The protagonist of a story is its main character, the character who drives the plot. In Sherman Alexie's story, Victor is the protagonist.

Thomas Builds-the-Fire is the wisest and most compassionate character in the story, a storyteller who teaches and comforts both the reader and Victor. Nevertheless, the story is told from Victor's point of view, and it is his need to get to Phoenix to pick up his father's ashes and deal with the practicalities of his father's death that drives the plot. Victor is also the one who learns and grows, at least to some extent, through his experience of traveling to Phoenix with Thomas.

Victor is assimilated to Western society in a way that Thomas is not. Victor lives a secular, Americanized life; he drinks, bullies Thomas, has very little money, and does not think very deeply. He has internalized an Americanized crudeness and pragmatism that reveals the pathologies of a marginalized life on a reservation and looks down with superiority and a sense of ridicule at Thomas's reliance on the old ways of believing in dreams and telling stories.

At the same time, Victor derives comfort at a time of transition, as he copes with his father's death, from Thomas's stories. (Victor is, on the surface, emotionally divorced from this death, as he has not seen his father in many years, but beneath that it is a shock.)Thomas occupies the position of the artist-sage, telling Victor,

We are all given one thing by which our lives are measured, one determination.
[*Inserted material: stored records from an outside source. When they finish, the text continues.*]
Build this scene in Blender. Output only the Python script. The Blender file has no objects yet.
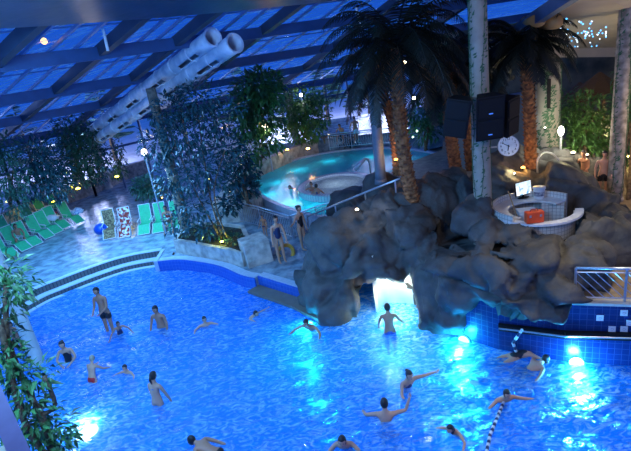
import bpy, bmesh, math, random
from mathutils import Vector, Matrix, Euler, noise
random.seed(7)
R = math.radians
PI = math.pi
col = bpy.context.scene.collection
sc = bpy.context.scene

# ------------------------------------------------------------------ camera
IW, IH, F = 631, 451, 490.0
ROLL = math.atan2(205, 1325)
PITCH = math.atan(F / 1341.0)
CAM = Vector((0, 0, 8.0))
FW = Vector((0, math.cos(PITCH), -math.sin(PITCH)))
UPC = Vector((0, math.sin(PITCH), math.cos(PITCH)))
RT = Vector((1, 0, 0))
cam_data = bpy.data.cameras.new('camera'); cam = bpy.data.objects.new('camera', cam_data); col.objects.link(cam)
right = RT * math.cos(ROLL) - UPC * math.sin(ROLL)
up = UPC * math.cos(ROLL) + RT * math.sin(ROLL)
m = Matrix((right, up, -FW)).transposed().to_4x4(); m.translation = CAM
cam.matrix_world = m
cam_data.sensor_width = 36; cam_data.lens = F / IW * 36; cam_data.clip_start = 0.1; cam_data.clip_end = 400
sc.camera = cam

# ------------------------------------------------------------------ world and exposure
sc.view_settings.view_transform = 'Standard'; sc.view_settings.look = 'None'
sc.view_settings.gamma = 1; sc.view_settings.exposure = 0.0
w = bpy.data.worlds.new('World'); sc.world = w; w.use_nodes = True
nt = w.node_tree; bg = nt.nodes['Background']
tc = nt.nodes.new('ShaderNodeTexCoord'); sp = nt.nodes.new('ShaderNodeSeparateXYZ'); cr = nt.nodes.new('ShaderNodeValToRGB')
nt.links.new(tc.outputs['Generated'], sp.inputs[0]); nt.links.new(sp.outputs['Z'], cr.inputs[0]); nt.links.new(cr.outputs[0], bg.inputs[0])
cr.color_ramp.elements[0].position = 0.0; cr.color_ramp.elements[0].color = (0.03, 0.17, 0.70, 1)
cr.color_ramp.elements[1].position = 0.5; cr.color_ramp.elements[1].color = (0.010, 0.12, 0.62, 1)
bg.inputs[1].default_value = 0.95

def lamp(name, kind, loc, color, energy, size=0.1, rot=None, spot=None, parent=None):
    ld = bpy.data.lights.new(name, kind); ld.color = color; ld.energy = energy
    if kind == 'AREA': ld.size = size
    elif kind in ('POINT', 'SPOT'): ld.shadow_soft_size = size
    if kind == 'SPOT' and spot: ld.spot_size = spot; ld.spot_blend = 0.6
    o = bpy.data.objects.new(name, ld); o.location = loc
    if rot: o.rotation_euler = rot
    col.objects.link(o)
    if parent: o.parent = parent
    return o

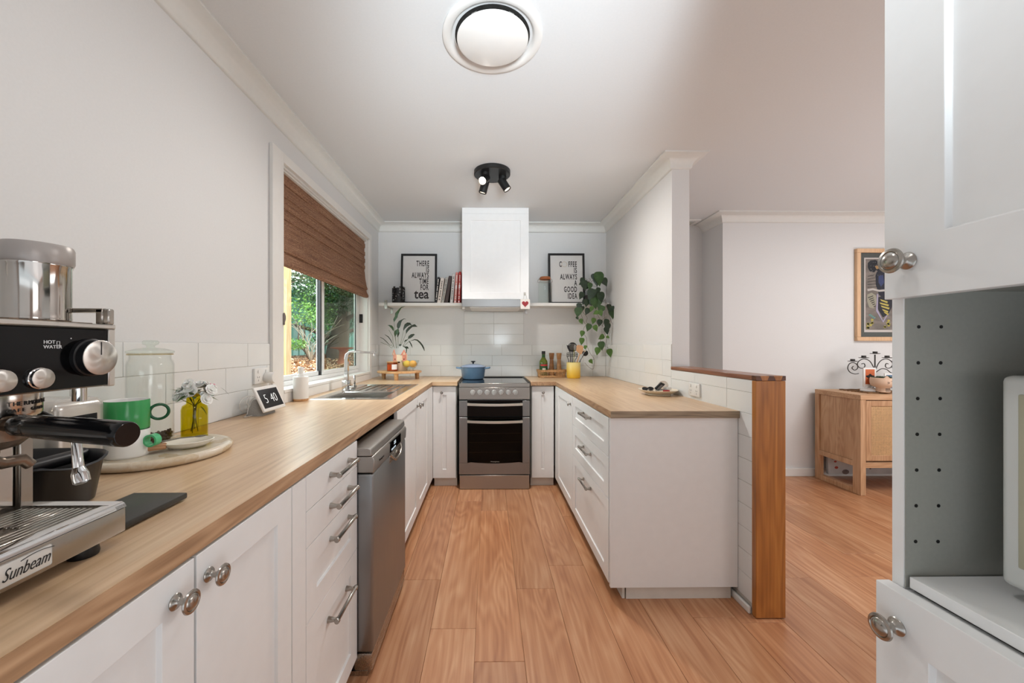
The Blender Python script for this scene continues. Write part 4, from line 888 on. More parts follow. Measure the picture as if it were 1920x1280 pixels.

Mine are the stories which can change or not change the world.

Thomas's stories offer comfort. He says Victor's father's life after death

will be beautiful. His teeth will shine like silver, like a rainbow. He will rise, Victor, he will rise.

At the end, Victor shows his change in his openness to listen to Thomas tell another story:

Victor waved his arms to let Thomas know that the deal was good. It was a fair trade. That's all Thomas had ever wanted from his whole life. So Victor drove his father's pickup toward home while Thomas went into his house, closed the door behind him, and heard a new story come to him in the silence afterward.